--- Begin Available data ---
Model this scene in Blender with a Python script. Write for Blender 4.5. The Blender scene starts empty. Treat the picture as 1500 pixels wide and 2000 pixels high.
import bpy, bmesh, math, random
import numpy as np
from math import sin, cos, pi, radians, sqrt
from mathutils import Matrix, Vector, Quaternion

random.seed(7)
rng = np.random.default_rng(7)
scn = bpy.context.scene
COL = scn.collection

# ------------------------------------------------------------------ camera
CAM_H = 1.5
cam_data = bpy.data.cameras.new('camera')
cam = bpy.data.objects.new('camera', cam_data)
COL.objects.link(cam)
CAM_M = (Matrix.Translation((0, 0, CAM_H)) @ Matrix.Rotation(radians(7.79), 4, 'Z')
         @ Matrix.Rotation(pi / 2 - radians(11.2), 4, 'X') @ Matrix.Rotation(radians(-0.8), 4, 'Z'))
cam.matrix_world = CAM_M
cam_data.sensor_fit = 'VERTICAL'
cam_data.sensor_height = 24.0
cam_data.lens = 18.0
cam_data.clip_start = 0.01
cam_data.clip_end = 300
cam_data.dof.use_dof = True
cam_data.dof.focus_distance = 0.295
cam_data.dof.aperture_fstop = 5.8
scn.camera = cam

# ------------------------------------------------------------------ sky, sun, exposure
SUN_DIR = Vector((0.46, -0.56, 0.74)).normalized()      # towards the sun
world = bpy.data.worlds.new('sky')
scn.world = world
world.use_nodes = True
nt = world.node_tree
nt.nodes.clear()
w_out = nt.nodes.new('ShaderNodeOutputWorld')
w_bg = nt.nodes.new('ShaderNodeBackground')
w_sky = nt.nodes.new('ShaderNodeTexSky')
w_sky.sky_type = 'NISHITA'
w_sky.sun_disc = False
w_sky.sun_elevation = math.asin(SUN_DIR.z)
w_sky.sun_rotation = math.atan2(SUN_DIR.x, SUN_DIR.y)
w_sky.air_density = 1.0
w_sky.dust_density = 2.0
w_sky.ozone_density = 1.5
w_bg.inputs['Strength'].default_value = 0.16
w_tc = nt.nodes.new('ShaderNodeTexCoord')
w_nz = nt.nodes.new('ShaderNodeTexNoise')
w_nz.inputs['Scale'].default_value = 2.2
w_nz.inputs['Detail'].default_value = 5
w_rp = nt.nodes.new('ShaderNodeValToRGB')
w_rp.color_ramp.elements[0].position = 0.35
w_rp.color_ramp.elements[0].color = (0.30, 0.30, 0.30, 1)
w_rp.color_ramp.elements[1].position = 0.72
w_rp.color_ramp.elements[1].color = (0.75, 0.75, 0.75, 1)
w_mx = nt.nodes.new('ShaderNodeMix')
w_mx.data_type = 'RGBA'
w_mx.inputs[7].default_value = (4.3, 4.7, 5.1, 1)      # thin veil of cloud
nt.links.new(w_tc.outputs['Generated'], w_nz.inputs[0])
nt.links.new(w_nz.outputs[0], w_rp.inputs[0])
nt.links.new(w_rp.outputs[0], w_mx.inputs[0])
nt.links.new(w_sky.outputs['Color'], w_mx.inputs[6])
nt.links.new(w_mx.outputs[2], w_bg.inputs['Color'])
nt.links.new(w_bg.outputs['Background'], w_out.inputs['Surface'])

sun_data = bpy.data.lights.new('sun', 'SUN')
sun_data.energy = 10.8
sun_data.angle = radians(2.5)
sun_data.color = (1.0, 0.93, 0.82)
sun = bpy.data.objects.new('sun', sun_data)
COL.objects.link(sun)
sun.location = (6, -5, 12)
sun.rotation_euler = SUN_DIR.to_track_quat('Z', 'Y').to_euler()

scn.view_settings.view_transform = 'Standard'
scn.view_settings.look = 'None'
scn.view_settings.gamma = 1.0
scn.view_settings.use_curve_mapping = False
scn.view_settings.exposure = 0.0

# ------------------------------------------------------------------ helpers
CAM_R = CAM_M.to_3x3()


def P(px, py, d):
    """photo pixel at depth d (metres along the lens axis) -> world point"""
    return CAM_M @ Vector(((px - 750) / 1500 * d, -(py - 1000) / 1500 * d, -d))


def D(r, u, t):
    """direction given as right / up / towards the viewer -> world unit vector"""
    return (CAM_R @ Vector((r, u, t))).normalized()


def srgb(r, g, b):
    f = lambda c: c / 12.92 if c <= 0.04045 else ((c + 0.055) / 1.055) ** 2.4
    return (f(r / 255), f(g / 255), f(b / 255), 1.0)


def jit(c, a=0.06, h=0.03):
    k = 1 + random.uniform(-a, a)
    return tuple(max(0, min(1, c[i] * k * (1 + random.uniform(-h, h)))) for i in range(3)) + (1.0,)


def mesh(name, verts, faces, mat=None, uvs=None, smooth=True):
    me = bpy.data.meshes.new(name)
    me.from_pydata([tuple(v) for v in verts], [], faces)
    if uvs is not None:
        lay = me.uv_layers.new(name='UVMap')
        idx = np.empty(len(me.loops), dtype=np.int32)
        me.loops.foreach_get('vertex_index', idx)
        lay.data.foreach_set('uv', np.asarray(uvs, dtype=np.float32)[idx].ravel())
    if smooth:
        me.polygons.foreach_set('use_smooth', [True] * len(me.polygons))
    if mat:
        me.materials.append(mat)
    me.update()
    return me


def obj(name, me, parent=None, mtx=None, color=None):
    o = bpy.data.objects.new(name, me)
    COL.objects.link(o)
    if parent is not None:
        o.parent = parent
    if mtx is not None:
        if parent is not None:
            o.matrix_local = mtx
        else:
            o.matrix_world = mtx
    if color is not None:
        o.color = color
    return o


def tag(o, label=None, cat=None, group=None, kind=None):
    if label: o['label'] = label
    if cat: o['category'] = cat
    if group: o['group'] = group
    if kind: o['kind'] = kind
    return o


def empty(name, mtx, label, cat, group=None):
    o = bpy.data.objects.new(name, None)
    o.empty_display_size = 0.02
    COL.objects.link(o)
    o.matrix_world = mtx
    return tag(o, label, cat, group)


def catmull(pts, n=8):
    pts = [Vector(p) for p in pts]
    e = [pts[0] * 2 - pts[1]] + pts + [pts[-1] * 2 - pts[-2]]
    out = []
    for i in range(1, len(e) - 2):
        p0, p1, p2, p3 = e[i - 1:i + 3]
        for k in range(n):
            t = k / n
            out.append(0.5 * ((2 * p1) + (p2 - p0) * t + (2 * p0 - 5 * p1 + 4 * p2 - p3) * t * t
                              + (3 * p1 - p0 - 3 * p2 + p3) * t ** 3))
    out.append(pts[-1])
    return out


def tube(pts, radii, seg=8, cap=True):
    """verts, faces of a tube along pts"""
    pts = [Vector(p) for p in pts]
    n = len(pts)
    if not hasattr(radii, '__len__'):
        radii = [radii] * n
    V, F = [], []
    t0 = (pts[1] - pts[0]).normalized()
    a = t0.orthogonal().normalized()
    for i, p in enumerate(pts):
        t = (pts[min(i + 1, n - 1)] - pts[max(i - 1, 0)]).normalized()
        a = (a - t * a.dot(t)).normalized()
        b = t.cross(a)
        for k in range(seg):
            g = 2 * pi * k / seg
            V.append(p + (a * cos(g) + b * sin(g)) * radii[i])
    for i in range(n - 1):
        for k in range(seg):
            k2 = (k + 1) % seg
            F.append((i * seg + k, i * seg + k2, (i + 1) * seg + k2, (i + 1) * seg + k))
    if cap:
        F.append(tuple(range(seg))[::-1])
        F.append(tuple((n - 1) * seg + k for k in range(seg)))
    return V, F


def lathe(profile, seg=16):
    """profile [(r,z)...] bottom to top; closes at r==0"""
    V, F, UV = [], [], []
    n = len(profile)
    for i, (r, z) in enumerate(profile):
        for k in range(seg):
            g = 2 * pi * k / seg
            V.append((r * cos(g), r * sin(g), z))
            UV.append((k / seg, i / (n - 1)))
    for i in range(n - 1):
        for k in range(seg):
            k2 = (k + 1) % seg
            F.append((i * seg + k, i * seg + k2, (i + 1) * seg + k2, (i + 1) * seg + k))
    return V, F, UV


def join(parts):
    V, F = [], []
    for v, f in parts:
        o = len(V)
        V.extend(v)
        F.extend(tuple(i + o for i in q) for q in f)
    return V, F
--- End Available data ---
Set task:
Look above and repeat, character for character, the lines from the first one to the line with "scn.camera = cam", counting both.

Finished exercise:
Model this scene in Blender with a Python script. Write for Blender 4.5. The Blender scene starts empty. Treat the picture as 1500 pixels wide and 2000 pixels high.
import bpy, bmesh, math, random
import numpy as np
from math import sin, cos, pi, radians, sqrt
from mathutils import Matrix, Vector, Quaternion

random.seed(7)
rng = np.random.default_rng(7)
scn = bpy.context.scene
COL = scn.collection

# ------------------------------------------------------------------ camera
CAM_H = 1.5
cam_data = bpy.data.cameras.new('camera')
cam = bpy.data.objects.new('camera', cam_data)
COL.objects.link(cam)
CAM_M = (Matrix.Translation((0, 0, CAM_H)) @ Matrix.Rotation(radians(7.79), 4, 'Z')
         @ Matrix.Rotation(pi / 2 - radians(11.2), 4, 'X') @ Matrix.Rotation(radians(-0.8), 4, 'Z'))
cam.matrix_world = CAM_M
cam_data.sensor_fit = 'VERTICAL'
cam_data.sensor_height = 24.0
cam_data.lens = 18.0
cam_data.clip_start = 0.01
cam_data.clip_end = 300
cam_data.dof.use_dof = True
cam_data.dof.focus_distance = 0.295
cam_data.dof.aperture_fstop = 5.8
scn.camera = cam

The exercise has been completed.